The original Constitution did not contain any provisions with respect to tribunals.

  • The 42nd Amendment Act of 1976 added a new Part XIV -A to the Constitution, entitled as ‘Tribunals’ and consists of only two Articles—
  • Article 323 A dealing with administrative tribunals and
  • Article 323 B dealing with tribunals for other matters.

What are administrative tribunals?

Article 323 A

  • It enables the Parliament to take out the settlement of disputes relating to service matters from the civil courts and the high courts and place it before the administrative tribunals.
  • Article 323 A, the Parliament has passed the Administrative Tribunals Act in 1985.
  • The act authorizes the Central government to establish one Central administrative tribunal and the state administrative tribunals.
  • This act opened a new chapter in the sphere of providing speedy and inexpensive justice to the aggrieved public servants.

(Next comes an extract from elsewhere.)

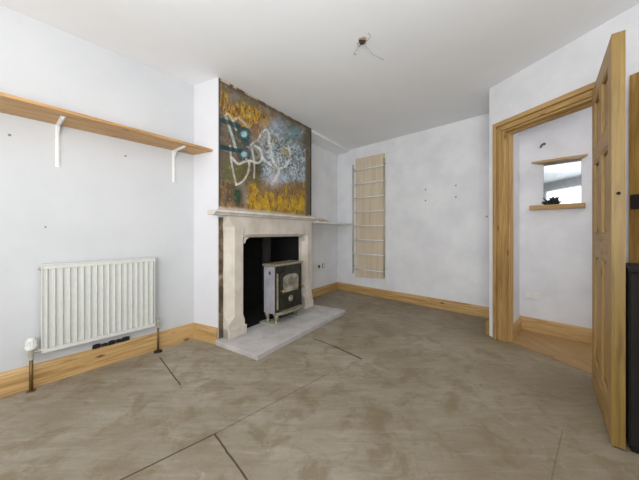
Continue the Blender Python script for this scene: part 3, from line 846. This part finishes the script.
wire([(Xc-.01,Yc,CEIL-.02),(Xc-.04,Yc,CEIL-.035),(Xc-.03,Yc+.02,CEIL-.045),(Xc,Yc+.01,CEIL-.03)], .002, 'dark_wire')

# ------------------------------------------------------------------ door frame, door leaf
TA = DW.hit(493.8, o=.02)
bm = new_bm()
AO = .030
def archi(bm, a, b, z0, z1, grain, o1=AO): box(bm, DW, a, b, .0005, o1, z0, z1, grain)
# left architrave (moulded in three steps)
hw = (T0+.006)-TA
archi(bm, TA, TA+hw*.42, 0, 2.11, 'z', AO); archi(bm, TA+hw*.42, TA+hw*.75, 0, 2.06, 'z', AO*.3); archi(bm, TA+hw*.75, T0+.008, 0, 2.045, 'z', AO*.8)
# head
archi(bm, TA+hw*.42, T1+.03, 2.07, 2.11, 't', AO); archi(bm, TA+hw*.42, T1+.03, 2.045, 2.07, 't', AO*.3); archi(bm, TA+hw*.42, T1+.03, 2.02, 2.045, 't', AO*.8)
archi(bm, T1-.008, T1+.03, 0, 2.02, 'z', AO)
build('trim_3', bm, M['pine'], kind='structure', bevel=.003)
bm = new_bm()
box(bm, DW, T0+.0005, T0+.028, -wt-.002, .004, 0, DH-.001, 'z'); box(bm, DW, T1-.028, T1-.0005, -wt-.002, .004, 0, DH-.001, 'z')
box(bm, DW, T0+.028, T1-.028, -wt-.002, .004, DH-.028, DH-.001, 't')
box(bm, DW, T0+.028, T0+.042, -wt+.02, -.045, 0, DH-.028, 'z'); box(bm, DW, T0+.042, T1-.042, -wt+.02, -.045, DH-.045, DH-.028, 't')
build('trim_4', bm, M['pine'], kind='structure', bevel=.002)

# leaf
LN = (1.426, 1.319); LF_ = (1.880, 1.862)
DL = Frame(LN, LF_, flip=True)          # t from the near (lock) edge to the hinge; visible face at o=0
if DL.n.x > 0: DL = Frame(LN, LF_)
# n should point to the camera-left side
L = DL.L; th = .046
door = thing('panelled_door', 'open pine six-panel door swung into the room on the right', 'door', DL.pt(L/2, -th/2, 0.008))
Z0, Z1 = .010, 2.015
def dbox(name, a, b, z0, z1, grain, o0=-th, o1=0, mat='pine_door', parent=None, bev=.0015):
    bm = new_bm(); box(bm, DL, a, b, o0, o1, z0, z1, grain); return build(name, bm, M[mat], parent or door, bevel=bev)
st_ = .105
dbox('stile', 0, st_, Z0, Z1, 'z'); dbox('stile', L-st_, L, Z0, Z1, 'z')
cm = L/2
rails = [(Z0, .20), (.90, 1.04), (1.50, 1.60), (1.905, Z1)]
for a, b in rails: dbox('rail', st_+.0005, L-st_-.0005, a, b, 't')
for (a, b) in ((.20, .90), (1.04, 1.50), (1.60, 1.905)):
    dbox('mullion', cm-.045, cm+.045, a+.0005, b-.0005, 'z')
    for (p, q) in ((st_, cm-.045), (cm+.045, L-st_)):
        bm = new_bm()
        box(bm, DL, p+.0005, q-.0005, -th/2-.006, -th/2+.006, a+.0005, b-.0005, 'z')
        for s in (1, -1):       # raised field each side
            e = .028
            oo = -th/2+.006*s; o2 = -th/2+.015*s
            prA = [(p+.012, a+.012), (q-.012, a+.012), (q-.012, b-.012), (p+.012, b-.012)]
            prB = [(p+e+.012, a+e+.012), (q-e-.012, a+e+.012), (q-e-.012, b-e-.012), (p+e+.012, b-e-.012)]
            va = [addv(bm, DL.pt(t, oo, z), (z, 0, t)) for t, z in prA]; vb = [addv(bm, DL.pt(t, o2, z), (z, 0, t)) for t, z in prB]
            for i in range(4): bm.faces.new([va[i], va[(i+1)%4], vb[(i+1)%4], vb[i]])
            bm.faces.new(vb)
        pnl = build('panel', bm, M['pine_door'], door)
        # moulding beads round the panel
        bm = new_bm()
        for s in (0, 1):
            oa, ob = (-.014, -.002) if s == 0 else (-th+.002, -th+.014)
            box(bm, DL, p+.0005, p+.012, oa, ob, a+.001, b-.001, 'z'); box(bm, DL, q-.012, q-.0005, oa, ob, a+.001, b-.001, 'z')
            box(bm, DL, p+.012, q-.012, oa, ob, a+.001, a+.012, 't'); box(bm, DL, p+.012, q-.012, oa, ob, b-.012, b-.001, 't')
        build('bead', bm, M['pine_door'], pnl, bevel=.002)
dbox('lipping', -.0025, -.0003, Z0, Z1, 'z', mat='pine_edge', bev=0)
# latch bore in the lock edge
bm = new_bm(); zl = 1.05+(HOR-193.5)*1.31/F_PX
lathe(bm, DL.pt(-.0028, -th/2, zl), (-DL.d.x, -DL.d.y, 0), [(0,.008),(.0012,.008),(.0014,.004)], 16); build('latch_hole', bm, M['soot'], door)
bm = new_bm()
for zz_ in (.25, 1.75):
    box(bm, DL, L, L+.006, -th+.002, -.006, zz_-.05, zz_+.05)
build('hinge', bm, M['chrome'], door)

# second door beside it on the right wall, only its frame edge shows
t2 = DW.hit(632.0, o=.02)
d2 = thing('pine_door', 'second pine door shut in the right wall at the photo edge', 'door', DW.pt(t2+.40, .02, 0))
zt2 = 2.05
for (nm, a, b, z0, z1, g) in (('stile', t2, t2+.11, .01, zt2, 'z'), ('stile', t2+.65, t2+.76, .01, zt2, 'z'), ('rail', t2+.1105, t2+.6495, zt2-.11, zt2, 't'), ('rail', t2+.1105, t2+.6495, .9, 1.06, 't'), ('rail', t2+.1105, t2+.6495, .01, .22, 't')):
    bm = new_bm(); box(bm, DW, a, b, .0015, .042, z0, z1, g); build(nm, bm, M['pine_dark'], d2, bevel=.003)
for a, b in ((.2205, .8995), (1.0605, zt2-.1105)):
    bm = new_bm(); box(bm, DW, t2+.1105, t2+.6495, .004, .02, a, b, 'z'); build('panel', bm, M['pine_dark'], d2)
bm = new_bm(); t_k, z_k = DW.hit(635, 202, .045)
box(bm, DW, t_k-.006, t_k+.06, .0425, .075, z_k-.045, z_k+.045); build('rim_lock', bm, M['black'], d2, bevel=.004)['label'] = 'black iron rim lock'

# near-black box added to stand in for the deep shadow behind the open door
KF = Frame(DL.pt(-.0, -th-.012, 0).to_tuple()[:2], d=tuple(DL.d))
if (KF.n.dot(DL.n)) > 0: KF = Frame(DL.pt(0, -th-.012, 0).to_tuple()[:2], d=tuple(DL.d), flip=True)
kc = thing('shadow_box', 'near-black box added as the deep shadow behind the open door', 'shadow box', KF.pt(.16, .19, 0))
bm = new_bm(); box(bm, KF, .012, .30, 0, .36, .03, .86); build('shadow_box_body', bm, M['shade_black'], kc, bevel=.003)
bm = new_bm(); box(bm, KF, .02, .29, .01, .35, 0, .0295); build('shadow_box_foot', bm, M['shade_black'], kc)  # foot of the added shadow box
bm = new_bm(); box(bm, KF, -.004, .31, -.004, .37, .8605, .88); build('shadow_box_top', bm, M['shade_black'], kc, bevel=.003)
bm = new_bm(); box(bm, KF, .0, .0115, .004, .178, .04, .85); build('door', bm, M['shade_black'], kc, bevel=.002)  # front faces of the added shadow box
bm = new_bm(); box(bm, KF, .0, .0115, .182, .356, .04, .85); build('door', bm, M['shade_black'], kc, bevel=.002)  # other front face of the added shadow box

# ------------------------------------------------------------------ hall: mirror, ledges, plate, hook
def hallbox(name, u0, v0, u1, v1, o0, o1, mat, label, cat, grain='t', bev=.002):
    a, z1 = HB.hit(u0, v0, o1); b, _ = HB.hit(u1, v0, o1); _, z0 = HB.hit(u0, v1, o1)
    bm = new_bm(); box(bm, HB, a, b, o0, o1, z0, z1, grain); return build(name, bm, M[mat], bevel=bev, label=label, cat=cat), a, b, z0, z1
tm0, zt0 = HB.hit(544, 164.5, .01); tm1, _ = HB.hit(582, 160, .01); _, zb0 = HB.hit(544, 205, .01)
mr_ = thing('wall_mirror', 'frameless square mirror on the hall wall between two pine ledges', 'mirror', HB.pt((tm0+tm1)/2, .005, zb0))
bm = new_bm(); box(bm, HB, tm0, tm1, .0015, .006, zb0, zt0); build('backing', bm, M['plug'], mr_)
bm = new_bm(); box(bm, HB, tm0, tm1, .0062, .011, zb0, zt0); build('glass', bm, M['mirror'], mr_, bevel=.002)
bm = new_bm()
ta_, tz_ = HB.hit(532, 158.5, .11); tb2, _ = HB.hit(588.5, 148, .11)
i0 = tm0-.02; i1 = tm1-.0
ztop = zt0+.012
prism(bm, HB, [(i0, .001), (i1, .001), (tb2, .12), (ta_, .12)], zt0+.002, zt0+.022, 'to')
build('pine_ledge', bm, M['pine'], bevel=.002, label='flared pine shelf above the hall mirror', cat='shelf')
bm = new_bm()
ta_, za_ = HB.hit(530, 204.5, .05); tb2, _ = HB.hit(586, 201, .05); _, zc_ = HB.hit(530, 211.5, .05)
box(bm, HB, ta_, tb2, .001, .06, zb0-.05, zb0-.003); build('pine_ledge', bm, M['pine'], bevel=.003, label='chunky pine ledge below the hall mirror', cat='shelf')
# dried sprig lying on the lower ledge
bm = new_bm(); rr = random.Random(2); tsx = HB.hit(552, o=.03)
for k in range(30):
    a = tsx+rr.uniform(-.04, .05); p = HB.pt(a, .03+rr.uniform(-.01,.015), zb0-.002+.0035); q = HB.pt(a+rr.uniform(-.06,.06), .03+rr.uniform(-.012,.015), zb0+rr.uniform(.01,.08))
    tube(bm, [p, (p+q)/2+Vector((0,0,.006)), q], [.006, .009, .003], 5)
build('dried_sprig', bm, M['black'], label='dark twiggy ornament sitting on the ledge below the mirror', cat='ornament')
bm = new_bm(); t_, z_ = HB.hit(545, 144)
lathe(bm, HB.pt(t_, .001, z_), (HB.n.x, HB.n.y, 0), [(0,.012),(.004,.012),(.006,.005),(.03,.005)], 10); tube(bm, [HB.pt(t_, .028, z_), HB.pt(t_-.014, .04, z_-.012), HB.pt(t_-.03, .036, z_-.04)], .009, 8)
build('coat_hook', bm, M['hook'], label='small grey hook above the mirror in the hall', cat='hook')
bm = new_bm(); ta_, za_ = HB.hit(526.5, 291.5); tb2, _ = HB.hit(541, 291.5); _, zb2 = HB.hit(526.5, 297.5)
box(bm, HB, ta_, tb2, .001, .009, zb2, za_); build('blank_plate', bm, M['plastic'], bevel=.002, label='white blank electrical plate low on the hall wall', cat='socket')

# ------------------------------------------------------------------ camera
cam = bpy.data.cameras.new('camera'); co_ = bpy.data.objects.new('camera', cam); COL.objects.link(co_)
cam.sensor_fit = 'HORIZONTAL'; cam.sensor_width = 36; cam.lens = F_PX/639*36
co_.location = (0, 0, CAM_H); co_.rotation_euler = (math.radians(90), 0, 0)
cam.shift_y = -(240-HOR)/639; cam.clip_start = .02
C.camera = co_

# ------------------------------------------------------------------ light
def area(name, loc, rot, sx_, sy_, power, col=(1,1,1), spread=180):
    l = bpy.data.lights.new(name, 'AREA'); l.shape = 'RECTANGLE'; l.size = sx_; l.size_y = sy_; l.energy = power; l.color = col
    l.spread = math.radians(spread)
    o = bpy.data.objects.new(name, l); COL.objects.link(o); o.location = loc; o.rotation_euler = [math.radians(a) for a in rot]; return o
wc = BK.pt((w0+w1)/2, .05, 1.5)
area('window_light', (wc.x, wc.y, 1.5), (90, 0, 0), 3.0, 1.45, 62, (1,.995,.985))
area('room_fill', (-.2, .2, CEIL-.03), (0, 0, 0), 2.4, 2.0, 6, (1,.99,.97))
area('ceiling_fill', (-.2, -.5, 1.15), (150, 0, 8), 1.6, 1.2, 66, (.955,.985,1))  # unseen fill lamp added behind the camera to brighten the ceiling
hc = HB.pt(1.3, .5, 2.3)
area('hall_light', (hc.x, hc.y, CEIL-.05), (0, 0, 0), .6, .6, 9, (1,.99,.98))
w = bpy.data.worlds.new('world'); C.world = w; w.use_nodes = True
wn = w.node_tree; bg = wn.nodes['Background']
sky = wn.nodes.new('ShaderNodeTexSky'); sky.sky_type = 'HOSEK_WILKIE' if hasattr(sky, 'sky_type') else sky.sky_type
sky.turbidity = 6
bg.inputs[0].default_value = (.9,.95,1,1); bg.inputs[1].default_value = .6
C.view_settings.view_transform = 'Standard'; C.view_settings.look = 'None'; C.view_settings.exposure = 0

Tribunals for Other matters

Under Article 323 B, the Parliament and the state legislatures are authorized to provide for the establishment of tribunals for the adjudication of disputes relating to the following matters:

(a) Taxation

(b) Foreign exchange, import and export

(c) Industrial and labour

(d) Land reforms

(e) Ceiling on urban property

(f) Elections to Parliament and state legislatures

(g) Rent and tenancy right

How Article 323 A and 323 B different?

  • While Article 323 A anticipates establishment of tribunals for public service matters only, Article 323 B contemplates establishment of tribunals for certain other matters.
  • While tribunals under Article 323 A can be established only by Parliament, tribunals under Article 323 B can be established both by Parliament and state legislatures with respect to matters falling within their legislative competence.

Under Article 323 A, only one tribunal for the Centre and one for each state or two or more states may be established.